Section 10(3) of the 1984 Act postulates that nothing in Section 10(1) shall prevent the Family Court from laying down its own procedure so as to deal with the matter in issue before it i.e. for arrival at a settlement in respect of the lis of any suit/proceedings before it or to determine the truthfulness of the facts in dispute, it added.
The Court opined that the provisions of Section 10(1) and Section 10(3) of 1984 Act, when juxtaposed, reflect the clear legislative intent to the effect that CPC does not apply compulsorily to proceedings before Family Court.
Reliance was placed upon Chief Justice of A.P. vs. L.V.A. Dikshitulu, (1979) and National Insurance Co. Ltd. vs. Laxmi Narain Dhut, (2007) to underscore that CPC does not mandatorily apply in full force to proceedings under 1984 Act.
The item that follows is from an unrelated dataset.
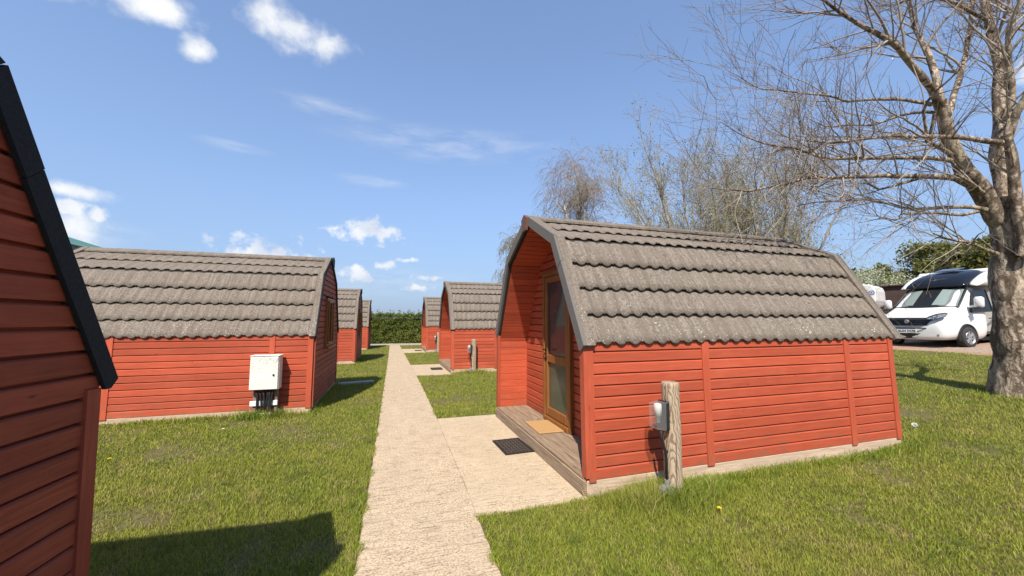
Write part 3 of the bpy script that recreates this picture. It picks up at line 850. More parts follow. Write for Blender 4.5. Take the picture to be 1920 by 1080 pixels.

Family Court Act Introduced To Wither Away Rigour Of Indian Evidence Act and CPC
Court said a bare perusal of Section 14 of the 1984 Act shows that it was introduced to wither away the rigours of Indian Evidence Act, 1872 & the Family Court has been empowered to take any material into evidence which as per its opinion furthers the cause of effective adjudication of a matrimonial dispute.
Reference was made to Bombay High Court's decision in Shivanand Damodar Shanbhag vs. Sujata Shivanand Shanbhag, 2013(16) RCR (Civil) 623 wherein it was held that the Family Court should not go into technicalities of the Evidence Act and should take a broad decision on the material placed before it.
The Court summarised the following principles:
(I) Sub Section (3) to Section 10 read with Section 20 of the Family Court Act, contains non-obstante clause and gives supremacy to the provisions of the Family Court Act, vis-à-vis the provisions of other enactments/Acts.
(II) CPC, 1908 is not applicable with its full rigours to proceedings under the Family Courts Act, 1984. In other words; a Family Court is entitled to lay down its own procedure, as warranted by facts/circumstances of a given case and it is not bound by the procedural rigours of CPC, 1908. However, while devising its such own procedure, the Family Court ought to ensure that such procedure is in consonance with the basic cannons of the jurisprudence such as principles of natural justice, good conscience and equity.
(III) A Family Court is well within its powers to take into evidence any material, which in the judicial discretion of such Family Court, may be essential for effectively adjudicating a lis before it whether or not such material fulfills the requirements of Indian Evidence Act, 1872. However, while exercising such discretion, the Family Court ought to bear in mind that receiving of such material by way of evidence does not violate the basic principles of our legal system.
(IV) Order VIII, Rule 1-A CPC of 1908 is not a mandatory provision and rather it is a directive in nature only especially with respect to the proceedings under Family Court Act, 1984. A Family Court will be well within its judicial discretion to take into evidence any material in terms of sub-rule (3) of Order VIII, Rule 1-A of CPC, 1908 without any formal application for grant of leave by the defendant. However, while exercising such discretion the Family Court is required to pass a reasoned order.
Adding that the Family Court has recorded in the impugned order that husband has been provided with copies of all documents and he will be permitted to cross-examine the wife on all aspects, the Court opined that, "no prejudice can be said to have been caused to the husband. We do not find any infirmity in the impugned order calling for interference therein."
In the light of the above, the Court upheld the Family Court's order and dismissed the appeal.
Appearance: Gurinder Singh Dhillon, Advocate for the appellant-wife.
Ashok Kumar Jindal, Advocate for the respondent-husband.